* Provided data *

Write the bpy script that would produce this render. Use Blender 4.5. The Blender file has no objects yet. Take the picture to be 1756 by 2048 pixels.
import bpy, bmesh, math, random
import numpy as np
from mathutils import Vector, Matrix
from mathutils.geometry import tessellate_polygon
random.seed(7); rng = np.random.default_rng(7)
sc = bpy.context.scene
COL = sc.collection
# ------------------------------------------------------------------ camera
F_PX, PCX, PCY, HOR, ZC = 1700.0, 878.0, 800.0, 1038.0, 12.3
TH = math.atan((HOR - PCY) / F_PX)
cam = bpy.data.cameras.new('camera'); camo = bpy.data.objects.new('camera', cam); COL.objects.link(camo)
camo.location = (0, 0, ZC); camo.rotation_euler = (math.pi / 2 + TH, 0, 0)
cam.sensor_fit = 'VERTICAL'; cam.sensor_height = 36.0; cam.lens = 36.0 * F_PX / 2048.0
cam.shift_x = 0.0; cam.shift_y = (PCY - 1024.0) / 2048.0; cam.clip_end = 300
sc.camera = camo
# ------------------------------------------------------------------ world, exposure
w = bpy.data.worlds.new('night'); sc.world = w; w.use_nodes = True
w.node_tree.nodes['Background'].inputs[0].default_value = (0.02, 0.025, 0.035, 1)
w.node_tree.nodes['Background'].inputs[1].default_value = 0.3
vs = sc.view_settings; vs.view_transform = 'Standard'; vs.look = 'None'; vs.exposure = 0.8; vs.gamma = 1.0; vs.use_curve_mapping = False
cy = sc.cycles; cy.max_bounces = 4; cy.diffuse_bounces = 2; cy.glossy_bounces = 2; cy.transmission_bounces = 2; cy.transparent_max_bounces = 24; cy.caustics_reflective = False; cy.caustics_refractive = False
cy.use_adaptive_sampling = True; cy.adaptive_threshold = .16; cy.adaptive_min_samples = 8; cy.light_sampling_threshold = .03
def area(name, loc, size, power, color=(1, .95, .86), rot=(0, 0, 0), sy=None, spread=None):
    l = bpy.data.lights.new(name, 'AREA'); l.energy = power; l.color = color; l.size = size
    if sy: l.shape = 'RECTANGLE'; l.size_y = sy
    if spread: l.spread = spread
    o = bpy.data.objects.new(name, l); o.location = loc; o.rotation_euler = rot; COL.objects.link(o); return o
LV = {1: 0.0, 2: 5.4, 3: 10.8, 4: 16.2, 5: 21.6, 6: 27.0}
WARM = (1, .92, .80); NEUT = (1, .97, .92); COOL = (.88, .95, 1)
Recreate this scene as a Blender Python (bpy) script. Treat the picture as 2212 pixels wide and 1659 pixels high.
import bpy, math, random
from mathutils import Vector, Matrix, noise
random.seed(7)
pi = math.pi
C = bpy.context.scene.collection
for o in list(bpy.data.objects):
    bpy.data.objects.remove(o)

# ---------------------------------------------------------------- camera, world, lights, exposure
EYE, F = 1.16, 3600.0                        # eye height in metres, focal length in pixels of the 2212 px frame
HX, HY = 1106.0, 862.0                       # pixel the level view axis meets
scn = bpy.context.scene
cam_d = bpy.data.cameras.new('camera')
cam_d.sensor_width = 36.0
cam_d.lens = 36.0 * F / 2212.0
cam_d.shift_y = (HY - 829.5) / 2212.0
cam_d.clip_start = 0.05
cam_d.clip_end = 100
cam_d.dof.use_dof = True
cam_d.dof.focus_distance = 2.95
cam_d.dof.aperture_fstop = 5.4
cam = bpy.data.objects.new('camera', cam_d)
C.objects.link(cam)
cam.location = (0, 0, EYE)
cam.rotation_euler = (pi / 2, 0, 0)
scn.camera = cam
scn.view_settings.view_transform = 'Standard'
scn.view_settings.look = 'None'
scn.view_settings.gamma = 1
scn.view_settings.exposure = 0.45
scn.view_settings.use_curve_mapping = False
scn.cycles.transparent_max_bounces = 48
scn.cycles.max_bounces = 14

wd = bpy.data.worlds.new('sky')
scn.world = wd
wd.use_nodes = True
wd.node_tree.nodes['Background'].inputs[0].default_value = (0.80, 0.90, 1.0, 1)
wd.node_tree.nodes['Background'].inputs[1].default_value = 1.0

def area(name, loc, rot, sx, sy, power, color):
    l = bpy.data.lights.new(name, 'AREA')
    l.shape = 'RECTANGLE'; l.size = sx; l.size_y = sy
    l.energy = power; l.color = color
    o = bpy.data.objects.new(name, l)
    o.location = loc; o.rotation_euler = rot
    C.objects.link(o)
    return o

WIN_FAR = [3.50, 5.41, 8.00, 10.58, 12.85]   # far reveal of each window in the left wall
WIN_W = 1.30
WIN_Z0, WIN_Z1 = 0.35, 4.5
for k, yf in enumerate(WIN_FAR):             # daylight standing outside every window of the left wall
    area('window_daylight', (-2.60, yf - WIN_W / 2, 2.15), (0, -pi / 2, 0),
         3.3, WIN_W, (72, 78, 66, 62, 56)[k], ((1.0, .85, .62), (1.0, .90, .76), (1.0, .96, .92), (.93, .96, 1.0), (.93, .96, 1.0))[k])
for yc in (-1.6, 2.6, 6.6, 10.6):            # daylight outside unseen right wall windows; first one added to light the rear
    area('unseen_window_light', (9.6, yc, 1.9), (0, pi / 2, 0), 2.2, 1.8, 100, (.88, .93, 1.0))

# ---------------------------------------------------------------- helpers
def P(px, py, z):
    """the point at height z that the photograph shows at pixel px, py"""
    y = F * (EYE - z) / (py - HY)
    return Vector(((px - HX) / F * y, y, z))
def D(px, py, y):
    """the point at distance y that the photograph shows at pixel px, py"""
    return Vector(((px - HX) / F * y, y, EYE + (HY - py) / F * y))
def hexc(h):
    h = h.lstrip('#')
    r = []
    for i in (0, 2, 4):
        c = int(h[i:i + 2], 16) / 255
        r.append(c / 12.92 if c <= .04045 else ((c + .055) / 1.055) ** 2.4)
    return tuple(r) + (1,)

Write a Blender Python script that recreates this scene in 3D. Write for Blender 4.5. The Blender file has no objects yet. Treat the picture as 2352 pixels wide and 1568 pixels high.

* Set problem *
From the records above, extract everything verbatim.

* Task response *
Write the bpy script that would produce this render. Use Blender 4.5. The Blender file has no objects yet. Take the picture to be 1756 by 2048 pixels.
import bpy, bmesh, math, random
import numpy as np
from mathutils import Vector, Matrix
from mathutils.geometry import tessellate_polygon
random.seed(7); rng = np.random.default_rng(7)
sc = bpy.context.scene
COL = sc.collection
# ------------------------------------------------------------------ camera
F_PX, PCX, PCY, HOR, ZC = 1700.0, 878.0, 800.0, 1038.0, 12.3
TH = math.atan((HOR - PCY) / F_PX)
cam = bpy.data.cameras.new('camera'); camo = bpy.data.objects.new('camera', cam); COL.objects.link(camo)
camo.location = (0, 0, ZC); camo.rotation_euler = (math.pi / 2 + TH, 0, 0)
cam.sensor_fit = 'VERTICAL'; cam.sensor_height = 36.0; cam.lens = 36.0 * F_PX / 2048.0
cam.shift_x = 0.0; cam.shift_y = (PCY - 1024.0) / 2048.0; cam.clip_end = 300
sc.camera = camo
# ------------------------------------------------------------------ world, exposure
w = bpy.data.worlds.new('night'); sc.world = w; w.use_nodes = True
w.node_tree.nodes['Background'].inputs[0].default_value = (0.02, 0.025, 0.035, 1)
w.node_tree.nodes['Background'].inputs[1].default_value = 0.3
vs = sc.view_settings; vs.view_transform = 'Standard'; vs.look = 'None'; vs.exposure = 0.8; vs.gamma = 1.0; vs.use_curve_mapping = False
cy = sc.cycles; cy.max_bounces = 4; cy.diffuse_bounces = 2; cy.glossy_bounces = 2; cy.transmission_bounces = 2; cy.transparent_max_bounces = 24; cy.caustics_reflective = False; cy.caustics_refractive = False
cy.use_adaptive_sampling = True; cy.adaptive_threshold = .16; cy.adaptive_min_samples = 8; cy.light_sampling_threshold = .03
def area(name, loc, size, power, color=(1, .95, .86), rot=(0, 0, 0), sy=None, spread=None):
    l = bpy.data.lights.new(name, 'AREA'); l.energy = power; l.color = color; l.size = size
    if sy: l.shape = 'RECTANGLE'; l.size_y = sy
    if spread: l.spread = spread
    o = bpy.data.objects.new(name, l); o.location = loc; o.rotation_euler = rot; COL.objects.link(o); return o
LV = {1: 0.0, 2: 5.4, 3: 10.8, 4: 16.2, 5: 21.6, 6: 27.0}
WARM = (1, .92, .80); NEUT = (1, .97, .92); COOL = (.88, .95, 1)
Recreate this scene as a Blender Python (bpy) script. Treat the picture as 2212 pixels wide and 1659 pixels high.
import bpy, math, random
from mathutils import Vector, Matrix, noise
random.seed(7)
pi = math.pi
C = bpy.context.scene.collection
for o in list(bpy.data.objects):
    bpy.data.objects.remove(o)

# ---------------------------------------------------------------- camera, world, lights, exposure
EYE, F = 1.16, 3600.0                        # eye height in metres, focal length in pixels of the 2212 px frame
HX, HY = 1106.0, 862.0                       # pixel the level view axis meets
scn = bpy.context.scene
cam_d = bpy.data.cameras.new('camera')
cam_d.sensor_width = 36.0
cam_d.lens = 36.0 * F / 2212.0
cam_d.shift_y = (HY - 829.5) / 2212.0
cam_d.clip_start = 0.05
cam_d.clip_end = 100
cam_d.dof.use_dof = True
cam_d.dof.focus_distance = 2.95
cam_d.dof.aperture_fstop = 5.4
cam = bpy.data.objects.new('camera', cam_d)
C.objects.link(cam)
cam.location = (0, 0, EYE)
cam.rotation_euler = (pi / 2, 0, 0)
scn.camera = cam
scn.view_settings.view_transform = 'Standard'
scn.view_settings.look = 'None'
scn.view_settings.gamma = 1
scn.view_settings.exposure = 0.45
scn.view_settings.use_curve_mapping = False
scn.cycles.transparent_max_bounces = 48
scn.cycles.max_bounces = 14

wd = bpy.data.worlds.new('sky')
scn.world = wd
wd.use_nodes = True
wd.node_tree.nodes['Background'].inputs[0].default_value = (0.80, 0.90, 1.0, 1)
wd.node_tree.nodes['Background'].inputs[1].default_value = 1.0

def area(name, loc, rot, sx, sy, power, color):
    l = bpy.data.lights.new(name, 'AREA')
    l.shape = 'RECTANGLE'; l.size = sx; l.size_y = sy
    l.energy = power; l.color = color
    o = bpy.data.objects.new(name, l)
    o.location = loc; o.rotation_euler = rot
    C.objects.link(o)
    return o

WIN_FAR = [3.50, 5.41, 8.00, 10.58, 12.85]   # far reveal of each window in the left wall
WIN_W = 1.30
WIN_Z0, WIN_Z1 = 0.35, 4.5
for k, yf in enumerate(WIN_FAR):             # daylight standing outside every window of the left wall
    area('window_daylight', (-2.60, yf - WIN_W / 2, 2.15), (0, -pi / 2, 0),
         3.3, WIN_W, (72, 78, 66, 62, 56)[k], ((1.0, .85, .62), (1.0, .90, .76), (1.0, .96, .92), (.93, .96, 1.0), (.93, .96, 1.0))[k])
for yc in (-1.6, 2.6, 6.6, 10.6):            # daylight outside unseen right wall windows; first one added to light the rear
    area('unseen_window_light', (9.6, yc, 1.9), (0, pi / 2, 0), 2.2, 1.8, 100, (.88, .93, 1.0))

# ---------------------------------------------------------------- helpers
def P(px, py, z):
    """the point at height z that the photograph shows at pixel px, py"""
    y = F * (EYE - z) / (py - HY)
    return Vector(((px - HX) / F * y, y, z))
def D(px, py, y):
    """the point at distance y that the photograph shows at pixel px, py"""
    return Vector(((px - HX) / F * y, y, EYE + (HY - py) / F * y))
def hexc(h):
    h = h.lstrip('#')
    r = []
    for i in (0, 2, 4):
        c = int(h[i:i + 2], 16) / 255
        r.append(c / 12.92 if c <= .04045 else ((c + .055) / 1.055) ** 2.4)
    return tuple(r) + (1,)

Write a Blender Python script that recreates this scene in 3D. Write for Blender 4.5. The Blender file has no objects yet. Treat the picture as 2352 pixels wide and 1568 pixels high.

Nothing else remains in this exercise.